Entretanto, diferentemente do aduzido pelo recorrente, não se vislumbra a relação entre o cupom fiscal n. 75938, no valor de R$ 167,58, emitido em 12.11.2020, e a nota fiscal n. 000.001.807, na quantia de R$ 400,00, emitida em 16.10.2020.

Nesta última nota fiscal, consta em suas informações complementares que o documento é “REFERENTE NFC-e SÉRIE: 1, EMITIDA EM 16/10/2020, NÚMERO: 74358” (ID 40427233), e a nota fiscal n.74358 foi considerada regular na decisão de primeiro grau.

Desse modo, remanesce apenas a omissão de despesa na quantia de R$ 167,58, a qual se caracteriza como recurso de origem não identificada, na forma do art. 32, caput, da Resolução TSE n. 23.607/19, uma vez que é desconhecida a fonte do valor utilizado para pagamento dessa despesa.

O dispositivo em questão prevê que tais valores não podem ser utilizados e devem ser recolhidos ao Tesouro Nacional.

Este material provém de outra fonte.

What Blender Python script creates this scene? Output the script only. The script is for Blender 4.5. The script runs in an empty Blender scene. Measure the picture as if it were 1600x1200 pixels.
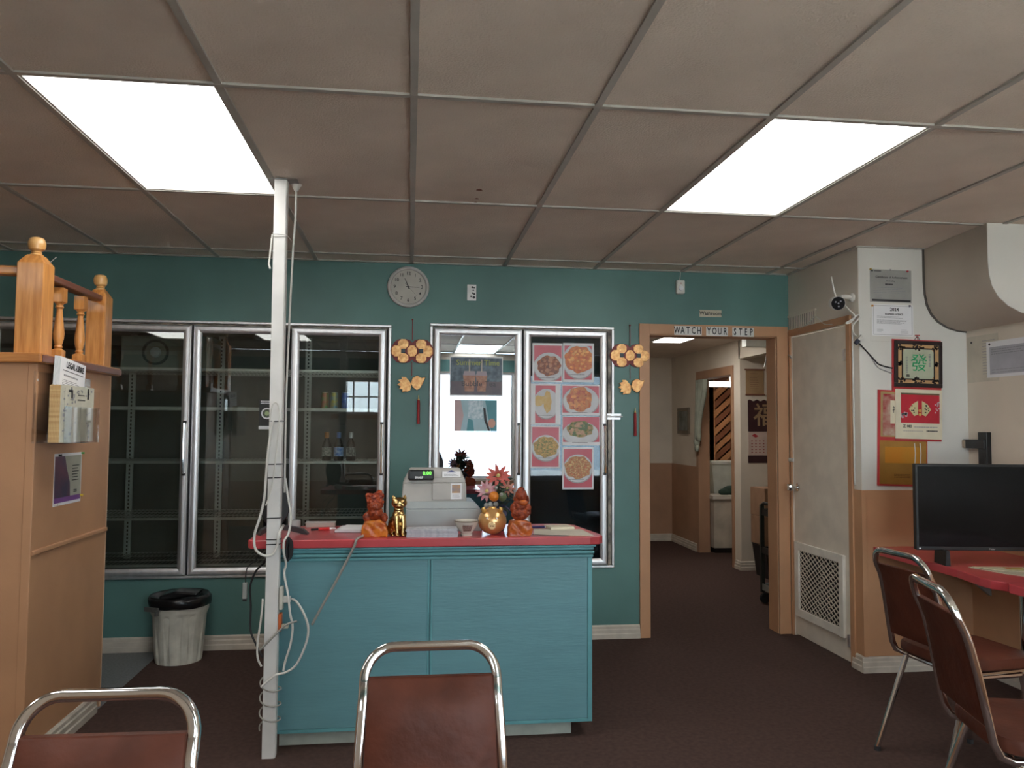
import bpy, bmesh, math, random
from mathutils import Vector, Matrix, Euler
random.seed(7)
PI = math.pi
S = bpy.context.scene
COL = S.collection

# ------------------------------------------------------------------ camera
def look(yaw, pitch, roll):
    ca, sa, cb, sb = math.cos(yaw), math.sin(yaw), math.cos(pitch), math.sin(pitch)
    f = Vector((sa*cb, ca*cb, sb)); r = Vector((ca, -sa, 0)); u = r.cross(f)
    cc, sc = math.cos(roll), math.sin(roll)
    r2 = cc*r + sc*u; u2 = -sc*r + cc*u
    return Matrix((r2, u2, -f)).transposed().to_4x4()
cam_data = bpy.data.cameras.new('camera'); cam = bpy.data.objects.new('camera', cam_data); COL.objects.link(cam)
cam_data.sensor_width = 36; cam_data.lens = 1247.4*36/1600; cam_data.clip_start = .02; cam_data.clip_end = 200
cam.matrix_world = Matrix.Translation((0, 0, 1.384)) @ look(.127, .0547, .006)
S.camera = cam
# ------------------------------------------------------------------ light and exposure
SKY_STRENGTH = 6.0
PANEL_STRENGTH = 5.0
SUN_STRENGTH = 60.0
S.view_settings.view_transform = 'Standard'; S.view_settings.look = 'None'
S.view_settings.gamma = 1; S.view_settings.use_curve_mapping = False
S.view_settings.exposure = 0.62
w = bpy.data.worlds.new('daylight'); S.world = w; w.use_nodes = True
bg = w.node_tree.nodes['Background']; bg.inputs[0].default_value = (.80, .91, 1.0, 1); bg.inputs[1].default_value = SKY_STRENGTH
def portal(x0, x1, z0, z1, y):
    l = bpy.data.lights.new('window_portal', 'AREA'); l.shape = 'RECTANGLE'; l.size = x1-x0; l.size_y = z1-z0
    l.cycles.is_portal = True
    o = bpy.data.objects.new('window_portal', l); COL.objects.link(o)
    o.location = ((x0+x1)/2, y, (z0+z1)/2); o.rotation_euler = (PI/2, 0, 0)   # faces +Y, into the room
    o.rotation_euler = (-PI/2, 0, 0) if False else (PI/2, 0, PI)
WINDOWS = [(.39, 1.50, .65, 2.18), (1.72, 3.10, .65, 2.18), (-1.00, -.33, 1.56, 2.06)]
for a in WINDOWS: portal(*a, -1.23)

sun_d = bpy.data.lights.new('sun', 'SUN'); sun_d.energy = SUN_STRENGTH; sun_d.angle = .01; sun_d.color = (1, .97, .92)
sun = bpy.data.objects.new('sun', sun_d); COL.objects.link(sun); sun.rotation_euler = (math.radians(-32), math.radians(12), 0)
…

Outrossim, não se discute dolo ou a má-fé do recorrente, e sim a observância das normas sobre finanças de campanha, assim como a transparência, a confiabilidade e a lisura da prestação de contas.

Por essa razão, permanecem as irregularidades referentes ao recebimento de recursos de origem não identificada, devido ao depósito em espécie no valor de R$ 2.000,00, e à omissão do registro de despesa no valor de R$ 167,58, totalizando-se em R$ 2.167,58 o montante a ser recolhido ao erário.

As falhas representam 59,54% da movimentação financeira declarada, no total de R$ 3.640,00, percentual superior ao considerado (10%) como critério pela Justiça Eleitoral para aprovação com ressalvas, por aplicação dos princípios da razoabilidade e da proporcionalidade, de modo a permitir o gasto de qualquer eleitor pessoalmente e de dispensar o uso da transferência eletrônica (arts. 43, caput, e 21, § 1º, da Resolução TSE n. 23.607/19).

Assim, as irregularidades são graves e comprometem de forma insanável a confiabilidade da movimentação financeira, não sendo adequado, razoável e proporcional o juízo de aprovação das contas com ressalvas.

Ante o exposto, VOTO pelo provimento parcial do recurso para manter a desaprovação das contas e reduzir o valor a ser recolhido ao Tesouro Nacional de R$ 2.505,26 para R$ 2.167,58, nos termos da fundamentação.